28mm, f/8, 1/20, 1/80, 1/320s, ISO 800.

Do you ever get a craving to go make a picture? An urge that just won’t go away? That kind of urge is distracting, and may be hazardous to your health; you should probably take a sick day to get it taken care of. I’ll sign a note for you.

I had such an urge the other day, so I strapped my kid in the car and went searching. We strolled downtown and visited the park, all to no avail. We drove a small road on the edge of town that wandered through a forested hillside. Surely there’s an image here! I thought to myself. Finally, after we had driven through this tunnel three times, I found a picture that intrigued me. I liked the bend of the road leading to the arch of the tunnel, and the lazy, elephantine curve of the brick work. The tunnel punctuating the whole and the line of lights in the ceiling also made me smile. So, I put a snack in my kid’s hand while I framed this up.

As I began to make the exposure, however, I realized that the light wasn’t cooperating with my vision. The sky was overcast with diffuse light shining straight down on everything. The road was worn and light gray, so that ended up being the brightest tone in my image. I planned to finish the image in black and white to emphasize the graphic composition, but the brightness of the road would end up dissecting the image and leaving it quite bland. Thinking about tones made me realize that HDR would be just the thing to preserve my composition and use the tones to influence it for the better.

TunnelBracket
I shot three frames, each two stops apart (this is called bracketing, making a series of pictures at different shutter speeds so that they are different brightnesses). I knew the darkest image would have a richer, darker tone for the road, and the brightest image would give me details inside the tunnel. I used the camera’s automatic bracketing function so that when a passing car was in the right spot I just had to fire off a three exposure burst.

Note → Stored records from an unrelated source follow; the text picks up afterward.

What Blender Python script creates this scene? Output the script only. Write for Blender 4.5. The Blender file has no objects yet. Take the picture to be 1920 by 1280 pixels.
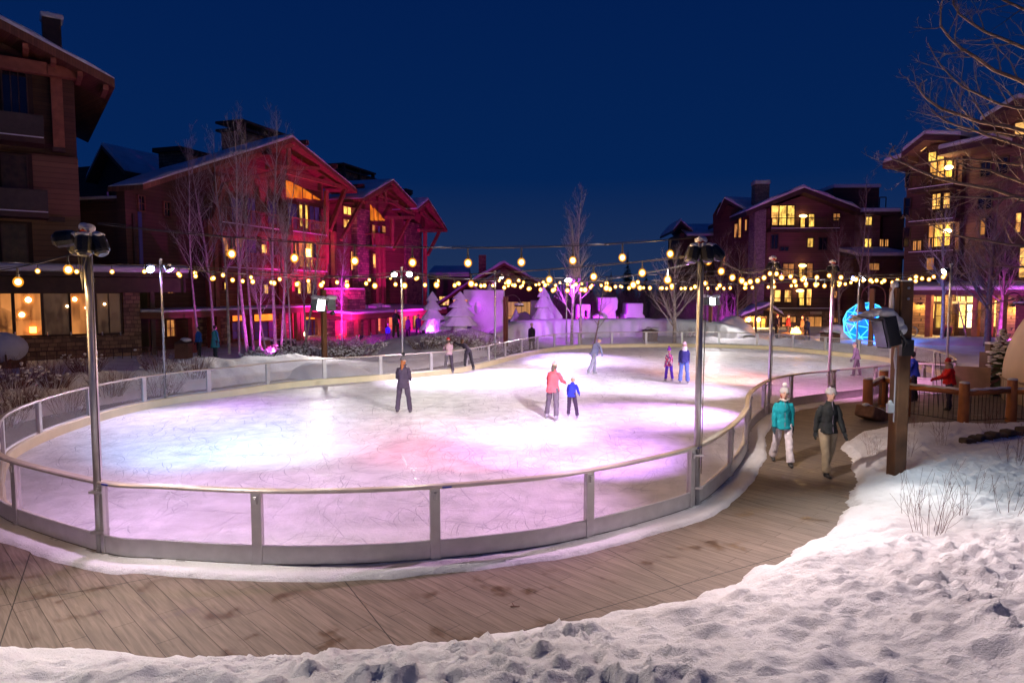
import bpy, bmesh, math, random
import numpy as np
from mathutils import Vector, Matrix, noise as mnoise
R = math.radians
sc = bpy.context.scene
# ------------------------------------------------------------------ camera, world, exposure
CH = 3.7; F = 1280.0; PITCH = R(4.16)
cam_d = bpy.data.cameras.new('camera'); cam = bpy.data.objects.new('camera', cam_d)
sc.collection.objects.link(cam); sc.camera = cam
cam.location = (0, 0, CH); cam.rotation_euler = (R(90)-PITCH, 0, 0)
cam_d.sensor_width = 36; cam_d.lens = 24; cam_d.clip_start = 0.1; cam_d.clip_end = 2000
w = bpy.data.worlds.new('World'); sc.world = w; w.use_nodes = True
nt = w.node_tree; nt.nodes.clear()
o = nt.nodes.new('ShaderNodeOutputWorld'); bg = nt.nodes.new('ShaderNodeBackground')
sky = nt.nodes.new('ShaderNodeTexSky'); sky.sky_type = 'NISHITA'; sky.sun_disc = False
sky.sun_elevation = R(-4.0); sky.sun_rotation = R(200); sky.altitude = 2000; sky.ozone_density = 3
mx = nt.nodes.new('ShaderNodeMix'); mx.data_type = 'RGBA'; mx.blend_type = 'MULTIPLY'; mx.inputs[0].default_value = 1
SKY_TINT = (0.10, 0.42, 1.0, 1)
mx.inputs[7].default_value = SKY_TINT
tc = nt.nodes.new('ShaderNodeTexCoord'); sx = nt.nodes.new('ShaderNodeSeparateXYZ')
cr = nt.nodes.new('ShaderNodeValToRGB')
cr.color_ramp.elements[0].position = 0.0; cr.color_ramp.elements[0].color = (0.013, 0.028, 0.078, 1)
cr.color_ramp.elements[1].position = 0.55; cr.color_ramp.elements[1].color = (0.0002, 0.0078, 0.055, 1)
e = cr.color_ramp.elements.new(0.16); e.color = (0.001, 0.0145, 0.076, 1)
SKYF = 0.08
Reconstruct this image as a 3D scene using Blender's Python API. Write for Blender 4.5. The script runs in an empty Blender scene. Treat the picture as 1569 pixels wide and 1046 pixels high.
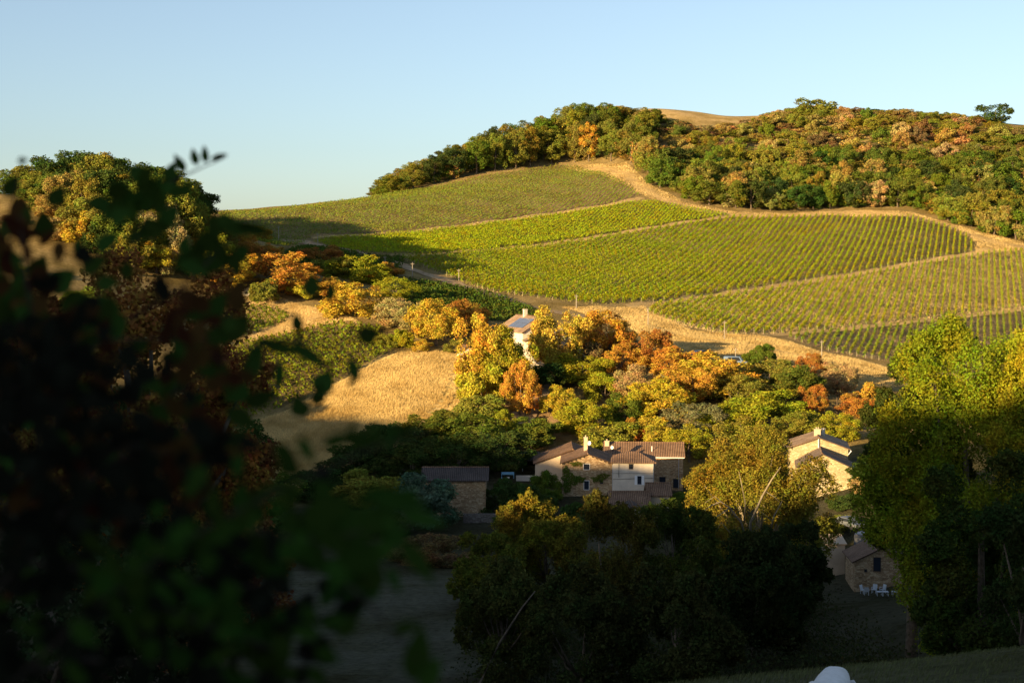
import bpy, bmesh, math, random
import numpy as np
from mathutils import Vector, Matrix
R = math.radians
sc = bpy.context.scene
COL = sc.collection

# ------------------------------------------------------------------ camera
F = 1569 * 50 / 36.0           # focal length in photograph pixels
PITCH = math.atan((523 - 400) / F)
cam_d = bpy.data.cameras.new('camera'); cam = bpy.data.objects.new('camera', cam_d); COL.objects.link(cam)
cam_d.lens = 50; cam_d.sensor_width = 36; cam_d.clip_start = 0.05; cam_d.clip_end = 20000
cam.location = (0, 0, 0); cam.rotation_euler = (R(90) - PITCH, 0, 0)
cam_d.dof.use_dof = True; cam_d.dof.focus_distance = 260; cam_d.dof.aperture_fstop = 3.0
sc.camera = cam
# ------------------------------------------------------------------ light
SUN_AZ, SUN_EL = R(43), R(11)          # SUN_AZ: light travels towards (sin, cos)
TAN = math.tan(SUN_EL)
w = bpy.data.worlds.new('World'); sc.world = w; w.use_nodes = True
nt = w.node_tree; nt.nodes.clear()
sky = nt.nodes.new('ShaderNodeTexSky'); sky.sky_type = 'NISHITA'; sky.sun_disc = False
sky.sun_elevation = SUN_EL; sky.sun_rotation = SUN_AZ + math.pi
sky.altitude = 400; sky.air_density = 1.0; sky.dust_density = 1.2; sky.ozone_density = 2.6
bg = nt.nodes.new('ShaderNodeBackground'); bg.inputs[1].default_value = 0.073
wo = nt.nodes.new('ShaderNodeOutputWorld')
hs_ = nt.nodes.new('ShaderNodeHueSaturation'); hs_.inputs['Saturation'].default_value = .78; nt.links.new(sky.outputs[0], hs_.inputs['Color']); nt.links.new(hs_.outputs[0], bg.inputs[0]); nt.links.new(bg.outputs[0], wo.inputs[0])
sd = bpy.data.lights.new('sun', 'SUN'); sd.energy = 5.0; sd.angle = R(0.6); sd.color = (1.0, 0.71, 0.35)
sun = bpy.data.objects.new('sun', sd); COL.objects.link(sun)
ld = Vector((math.sin(SUN_AZ) * math.cos(SUN_EL), math.cos(SUN_AZ) * math.cos(SUN_EL), -math.sin(SUN_EL)))
sun.rotation_euler = ld.to_track_quat('-Z', 'Y').to_euler()
sun.location = (-200, -200, 200)
sc.view_settings.view_transform = 'Standard'; sc.view_settings.look = 'None'
sc.view_settings.exposure = 1.5; sc.view_settings.gamma = 1; sc.view_settings.use_curve_mapping = False
sc.cycles.max_bounces = 5; sc.cycles.diffuse_bounces = 3; sc.cycles.transmission_bounces = 3; sc.cycles.transparent_max_bounces = 4
sc.cycles.caustics_reflective = False; sc.cycles.caustics_refractive = False

rng = np.random.default_rng(7); random.seed(7)

# ------------------------------------------------------------------ pixel -> direction
def ray(px, py):
    u = (px - 784.5) / F; v = (523 - py) / F
    return np.array([u, math.cos(PITCH) + v * math.sin(PITCH), -math.sin(PITCH) + v * math.cos(PITCH)])
def at(px, py, Y):
    d = ray(px, py); return d / d[1] * Y
def zat(py, Y): return at(784.5, py, Y)[2]
def xat(px, Y):
    return (px - 784.5) / F * Y * 1.0
def proj(p):
    c, s = math.cos(PITCH), math.sin(PITCH)
    dep = p[1] * c - p[2] * s; up = p[1] * s + p[2] * c
    return 784.5 + F * p[0] / dep, 523 - F * up / dep

# ------------------------------------------------------------------ terrain
GP = [  # photograph x, y and distance of points on the ground
 (640,1040,105),(640,950,130),(700,892,150),(480,1000,118),(480,900,150),(300,900,150),(100,900,150),
 (1300,1000,110),(1340,915,165),(1180,985,112),(1000,1000,112),(1500,960,105),
 (700,792,205),(640,800,200),(900,760,217),(980,760,217),(1045,752,230),(1265,760,212),(1300,772,200),(1320,822,188),(1150,775,215),
 (800,690,245),(840,640,262),(800,590,278),(830,552,295),(760,552,293),(720,545,295),(640,540,298),(600,548,290),(560,640,262),(430,640,265),(400,740,235),(560,690,245),(640,700,238),
 (300,720,230),(380,520,310),(450,500,318),(500,475,330),(400,455,340),(350,470,330),(560,500,315),(440,375,440),(600,500,318),
 (100,440,300),(60,350,340),(150,420,315),(0,300,370),(200,335,350),(-150,300,370),(-100,600,250),(100,600,250),(300,600,270),
 (340,325,500),(430,318,520),(560,303,560),(700,285,600),(870,258,640),(250,330,470),
 (480,368,445),(610,400,410),(700,430,385),(770,452,370),(830,468,358),(985,470,372),(870,480,345),(1000,500,345),(1100,520,335),(1200,540,325),(1300,565,315),(1400,590,305),
 (985,302,560),(820,330,520),(700,347,490),(600,357,470),(1120,331,545),(950,357,500),(800,378,460),(680,388,430),
 (1260,331,560),(1400,332,560),(1490,362,530),(1569,383,515),(1500,390,500),(1250,430,440),(1120,448,410),
 (1569,470,420),(1400,493,390),(1200,513,355),(1360,555,335),(1569,560,340),
 (960,262,610),(1000,170,720),(1060,172,715),(920,185,700),(760,243,660),(1130,181,700),(1250,175,700),(1400,172,700),(1569,193,690),(1569,300,600),(1300,250,630),(1100,250,630),(590,298,610),(650,280,630),
 (1800,200,690),(1800,400,540),(1800,560,350),(1800,700,200),
 (1569,900,110),(1500,700,200),(1569,640,270),(1450,640,270),(1000,640,262),(1100,640,262),(1200,650,255),(1000,560,290),(1150,560,300),
]
pts = [at(*g) for g in GP]
pts += [np.array(p, float) for p in [
 (0,0,-1.75),(12,0,-1.4),(-12,0,-0.6),(5.4,24,-8.4),(-12,25,-8.2),(16,42,-11.4),(6,42,-12.5),(-16,42,-13.5),(36,42,-9.5),(70,42,-8),
 (0,70,-25),(25,70,-24),(-25,70,-24),(-60,60,-15),(60,75,-20),(-60,110,-25),(80,110,-22),(-100,180,-22),(110,180,-25),
 (-120,260,-8),(-168,345,12),(-220,450,14),(-190,560,5),(-100,640,2),(0,740,15),(80,800,45),(160,800,50),(300,800,45),(400,700,45),(320,560,20),(300,400,-10),(220,250,-22),(-60,700,5),
]]
pts = np.array(pts)
def tps_fit(P, Z, lam):
    n = len(P); d = np.linalg.norm(P[:, None] - P[None], axis=2) / 100
    K = np.where(d > 0, d * d * np.log(np.maximum(d, 1e-9)), 0) + lam * np.eye(n)
    A = np.zeros((n + 3, n + 3)); A[:n, :n] = K; A[:n, n] = 1; A[:n, n+1:] = P / 100; A[n, :n] = 1; A[n+1:, :n] = P.T / 100
    return np.linalg.solve(A, np.concatenate([Z, [0, 0, 0]]))
tw = tps_fit(pts[:, :2], pts[:, 2], 0.004)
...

Back at home, I used Photomatix Pro to created a single image from the three exposures. I hadn’t used Photomatix since 2009, so the latest version was totally new to me. My daughters snack was disappearing quickly, so I didn’t take the time to use a tripod and I shot this handheld, squatting down on the side of the highway with traffic zipping past.

I was concerned that the images may not align well enough, but Photomatix did a perfect job aligning them; I was impressed. I chose the Exposure Fusion process, clicked on one of the black and white presets to get started, and adjusted the sliders until it looked the way I had imagined when I shot the image.

I love the highlight at the mouth of the tunnel which continues the line on the road–this is what I had planned, and Photomatix help me realize that vision. Otherwise, I’d have been stuck with a roadway surface that was too bright, and a black hole for a tunnel. I finished with a vignette in Lightroom and also applied my favorite copper tint preset in the Split Toning tab (Highlights: Hue 24, Saturation 3; Balance 40; Shadows: Hue 14, Saturation 7).

There have been so many times when I have not taken an image because I felt the light was wrong for the composition. Now, I’ll constantly be considering how the tones of my image affect my composition, and I’ll use HDR to keep my vision intact.